• Written request:
Reproduce verbatim the lines up to and including the one with "random.seed(7)", starting from the first.

• Data block:
** begin **

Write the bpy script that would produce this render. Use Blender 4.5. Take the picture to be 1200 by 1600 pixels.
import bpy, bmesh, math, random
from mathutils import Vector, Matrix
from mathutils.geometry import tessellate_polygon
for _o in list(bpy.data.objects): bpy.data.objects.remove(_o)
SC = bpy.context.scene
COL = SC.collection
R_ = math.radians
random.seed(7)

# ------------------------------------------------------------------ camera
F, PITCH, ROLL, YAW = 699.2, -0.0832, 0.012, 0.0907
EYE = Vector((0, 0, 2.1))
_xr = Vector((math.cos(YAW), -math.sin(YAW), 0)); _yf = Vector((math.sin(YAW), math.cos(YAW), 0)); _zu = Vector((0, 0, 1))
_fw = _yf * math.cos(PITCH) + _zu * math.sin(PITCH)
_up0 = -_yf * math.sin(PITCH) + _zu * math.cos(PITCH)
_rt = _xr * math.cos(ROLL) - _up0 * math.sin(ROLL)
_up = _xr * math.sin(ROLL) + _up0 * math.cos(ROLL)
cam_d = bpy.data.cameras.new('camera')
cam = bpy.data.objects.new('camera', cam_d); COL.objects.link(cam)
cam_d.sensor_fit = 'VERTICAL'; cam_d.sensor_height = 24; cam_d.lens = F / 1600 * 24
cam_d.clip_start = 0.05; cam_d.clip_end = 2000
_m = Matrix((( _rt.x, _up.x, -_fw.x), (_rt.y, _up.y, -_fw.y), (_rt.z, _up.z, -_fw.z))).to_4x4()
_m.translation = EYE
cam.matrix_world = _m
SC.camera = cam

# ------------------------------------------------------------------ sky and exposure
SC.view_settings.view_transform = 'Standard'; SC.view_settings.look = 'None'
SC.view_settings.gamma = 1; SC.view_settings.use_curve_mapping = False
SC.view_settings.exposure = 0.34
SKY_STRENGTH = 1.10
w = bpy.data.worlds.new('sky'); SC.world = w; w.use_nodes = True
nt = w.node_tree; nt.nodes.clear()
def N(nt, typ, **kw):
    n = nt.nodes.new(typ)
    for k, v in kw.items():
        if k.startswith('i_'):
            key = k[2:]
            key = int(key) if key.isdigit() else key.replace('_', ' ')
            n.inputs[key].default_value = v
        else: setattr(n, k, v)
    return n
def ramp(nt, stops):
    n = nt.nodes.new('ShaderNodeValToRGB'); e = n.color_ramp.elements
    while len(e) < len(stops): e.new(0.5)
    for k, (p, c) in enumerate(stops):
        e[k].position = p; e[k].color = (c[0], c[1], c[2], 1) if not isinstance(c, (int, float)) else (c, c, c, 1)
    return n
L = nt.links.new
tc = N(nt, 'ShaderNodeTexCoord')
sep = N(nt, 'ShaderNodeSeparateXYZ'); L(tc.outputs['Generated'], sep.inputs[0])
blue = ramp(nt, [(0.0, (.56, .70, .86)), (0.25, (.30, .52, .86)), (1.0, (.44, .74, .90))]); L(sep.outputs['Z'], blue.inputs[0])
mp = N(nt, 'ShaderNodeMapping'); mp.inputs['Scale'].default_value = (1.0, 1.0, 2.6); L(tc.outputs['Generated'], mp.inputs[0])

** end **

• Correct output:
Write the bpy script that would produce this render. Use Blender 4.5. Take the picture to be 1200 by 1600 pixels.
import bpy, bmesh, math, random
from mathutils import Vector, Matrix
from mathutils.geometry import tessellate_polygon
for _o in list(bpy.data.objects): bpy.data.objects.remove(_o)
SC = bpy.context.scene
COL = SC.collection
R_ = math.radians
random.seed(7)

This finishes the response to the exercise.